|
Edited on Fri Sep-16-05 03:31 AM by expatriot
I started writing this earler today and then reframed it around his speech tonight. I am off to bed. Will look at comments tomorrow morning before I send it off. Thanks. on edit: added line breaks in between paragraphs. ----------------------- Bush’s admission of responsibility “for the problem” is nothing more than a pathetic plea bargain to avoid accountability. Upon his emergency and disaster declarations of August 27th and 28th, Bush, as chief executive of the federal government, accepted primary responsibility for the relief and rescue efforts. The Stafford Act grants Bush the authority to deploy the armed forces in a disaster area to protect life and property for ten days and to unilaterally assume direct control of relief efforts at all levels of government if he believes state and local resources to be misappropriated due to either incapacity or incompetence.
Bush is legally obligated to maintain “situational awareness” of major threats to American life and property but he appears to have contracted this duty out to the media. Who knows how much longer the desperate survivors of the Gulf Coast would have had to wait for Rove to respond if it were not for fear of the political fallout due to the passionate reporting on the increasingly dire situation.
No number of whitewashed damage control photo-ops of Bush embracing black children with feigned compassion or of his trademark swagger with his sleeves rolled up will ease the collective trauma of seeing one of the greatest American cities left to drown in desperate agony unaided while our President strummed blissfully on a guitar in California.
While Bush’s campaigns of cronyism, under-funding and privatization have pummeled our public sector mercilessly for years, this great nation could have responded immediately and overwhelmingly if Bush had given it priority.

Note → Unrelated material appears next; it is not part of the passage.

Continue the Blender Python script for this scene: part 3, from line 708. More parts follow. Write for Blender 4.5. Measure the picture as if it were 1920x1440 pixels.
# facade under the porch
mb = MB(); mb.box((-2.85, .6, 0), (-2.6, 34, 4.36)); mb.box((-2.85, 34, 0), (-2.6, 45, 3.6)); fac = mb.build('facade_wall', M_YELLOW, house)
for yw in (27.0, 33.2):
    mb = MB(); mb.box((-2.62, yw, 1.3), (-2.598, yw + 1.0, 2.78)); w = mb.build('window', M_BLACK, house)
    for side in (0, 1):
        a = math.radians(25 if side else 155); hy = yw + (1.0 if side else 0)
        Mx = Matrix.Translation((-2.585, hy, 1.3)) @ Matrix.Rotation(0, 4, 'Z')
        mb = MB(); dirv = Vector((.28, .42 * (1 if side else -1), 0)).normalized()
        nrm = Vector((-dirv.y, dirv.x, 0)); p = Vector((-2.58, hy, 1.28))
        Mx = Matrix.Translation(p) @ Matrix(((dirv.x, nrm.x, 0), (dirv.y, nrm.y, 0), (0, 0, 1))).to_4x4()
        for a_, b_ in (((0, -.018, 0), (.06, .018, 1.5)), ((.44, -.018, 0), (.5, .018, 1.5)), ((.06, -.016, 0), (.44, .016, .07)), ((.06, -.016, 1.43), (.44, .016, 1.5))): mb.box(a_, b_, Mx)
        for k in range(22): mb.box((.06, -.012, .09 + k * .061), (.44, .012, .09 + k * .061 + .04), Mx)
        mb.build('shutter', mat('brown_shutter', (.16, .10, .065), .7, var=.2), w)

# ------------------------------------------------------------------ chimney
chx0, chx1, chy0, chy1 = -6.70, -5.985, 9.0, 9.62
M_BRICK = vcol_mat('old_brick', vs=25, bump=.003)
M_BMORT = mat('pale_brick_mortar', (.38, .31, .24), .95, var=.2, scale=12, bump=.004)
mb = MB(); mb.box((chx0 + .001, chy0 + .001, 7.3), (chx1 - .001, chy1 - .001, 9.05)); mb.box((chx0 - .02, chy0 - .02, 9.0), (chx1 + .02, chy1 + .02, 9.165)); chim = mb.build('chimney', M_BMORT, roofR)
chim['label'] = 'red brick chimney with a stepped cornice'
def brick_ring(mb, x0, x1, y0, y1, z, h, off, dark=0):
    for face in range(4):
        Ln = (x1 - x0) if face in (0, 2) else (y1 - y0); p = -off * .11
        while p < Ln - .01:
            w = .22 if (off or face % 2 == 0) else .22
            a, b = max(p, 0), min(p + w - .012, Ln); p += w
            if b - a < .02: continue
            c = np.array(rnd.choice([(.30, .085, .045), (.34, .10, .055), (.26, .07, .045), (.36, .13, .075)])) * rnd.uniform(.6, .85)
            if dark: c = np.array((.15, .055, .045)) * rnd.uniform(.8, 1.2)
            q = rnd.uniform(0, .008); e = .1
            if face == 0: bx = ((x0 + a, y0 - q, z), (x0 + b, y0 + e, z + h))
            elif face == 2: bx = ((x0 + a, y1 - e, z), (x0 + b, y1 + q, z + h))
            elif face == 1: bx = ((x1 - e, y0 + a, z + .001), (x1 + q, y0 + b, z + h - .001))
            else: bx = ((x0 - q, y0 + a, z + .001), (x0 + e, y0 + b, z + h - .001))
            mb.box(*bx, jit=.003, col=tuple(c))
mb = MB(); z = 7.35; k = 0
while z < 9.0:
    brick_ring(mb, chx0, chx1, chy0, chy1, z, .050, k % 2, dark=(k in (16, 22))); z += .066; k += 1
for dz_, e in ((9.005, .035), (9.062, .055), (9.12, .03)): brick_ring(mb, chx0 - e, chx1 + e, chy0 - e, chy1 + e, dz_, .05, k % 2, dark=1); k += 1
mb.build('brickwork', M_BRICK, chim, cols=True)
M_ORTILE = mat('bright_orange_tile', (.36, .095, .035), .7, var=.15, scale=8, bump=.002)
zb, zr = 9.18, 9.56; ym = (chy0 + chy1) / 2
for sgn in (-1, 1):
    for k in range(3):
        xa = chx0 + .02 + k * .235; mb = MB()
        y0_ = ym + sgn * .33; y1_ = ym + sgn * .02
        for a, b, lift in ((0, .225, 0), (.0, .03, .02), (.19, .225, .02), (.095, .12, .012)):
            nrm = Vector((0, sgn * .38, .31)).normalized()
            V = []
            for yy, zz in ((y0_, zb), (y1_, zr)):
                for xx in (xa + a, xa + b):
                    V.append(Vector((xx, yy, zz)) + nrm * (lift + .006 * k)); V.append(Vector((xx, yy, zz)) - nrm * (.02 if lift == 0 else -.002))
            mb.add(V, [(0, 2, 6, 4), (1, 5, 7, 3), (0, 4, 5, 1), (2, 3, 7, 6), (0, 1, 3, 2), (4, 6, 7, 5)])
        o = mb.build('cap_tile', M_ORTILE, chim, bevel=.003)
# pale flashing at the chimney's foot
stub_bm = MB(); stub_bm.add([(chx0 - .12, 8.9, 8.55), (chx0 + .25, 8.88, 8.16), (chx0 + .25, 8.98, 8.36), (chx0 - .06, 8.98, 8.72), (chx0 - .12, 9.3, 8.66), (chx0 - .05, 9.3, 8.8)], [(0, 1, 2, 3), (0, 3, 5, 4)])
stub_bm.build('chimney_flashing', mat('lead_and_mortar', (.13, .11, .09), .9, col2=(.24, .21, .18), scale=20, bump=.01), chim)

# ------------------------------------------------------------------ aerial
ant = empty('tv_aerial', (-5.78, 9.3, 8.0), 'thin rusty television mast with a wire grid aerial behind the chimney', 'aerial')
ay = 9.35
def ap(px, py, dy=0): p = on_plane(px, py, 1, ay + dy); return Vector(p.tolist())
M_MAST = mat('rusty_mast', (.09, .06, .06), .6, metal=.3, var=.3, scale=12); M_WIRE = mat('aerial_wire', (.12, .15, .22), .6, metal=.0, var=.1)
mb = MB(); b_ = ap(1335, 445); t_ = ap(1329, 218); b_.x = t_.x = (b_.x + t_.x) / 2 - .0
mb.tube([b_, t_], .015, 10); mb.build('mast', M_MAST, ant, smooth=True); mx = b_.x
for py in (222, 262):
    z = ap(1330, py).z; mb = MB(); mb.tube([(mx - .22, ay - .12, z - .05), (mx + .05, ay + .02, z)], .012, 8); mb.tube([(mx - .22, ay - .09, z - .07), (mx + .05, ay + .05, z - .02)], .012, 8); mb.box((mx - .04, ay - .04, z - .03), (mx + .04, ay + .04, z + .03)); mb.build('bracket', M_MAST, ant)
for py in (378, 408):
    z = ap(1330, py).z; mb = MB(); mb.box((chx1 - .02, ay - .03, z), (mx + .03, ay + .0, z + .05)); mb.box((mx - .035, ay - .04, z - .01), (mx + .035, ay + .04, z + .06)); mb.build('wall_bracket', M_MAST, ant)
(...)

Active duty and guard units across the country could have been deployed to the Gulf Coast within the first hours and days of the crisis to provide immediate relief and security if it were not for their Commander in Chief’s dereliction of duty. While our President advocates a policy of pre-emptive action abroad, he supports a policy of delayed response here at home.
Bush says that he is responsible for the problem and for the solution. America can’t afford any more of this man’s solutions. We can’t afford any more month-long August vacations paid for by September tragedies. The American people have risen to the occasion to assist their displaced brothers and sisters of the Gulf not because of Bush’s leadership, but in spite of it.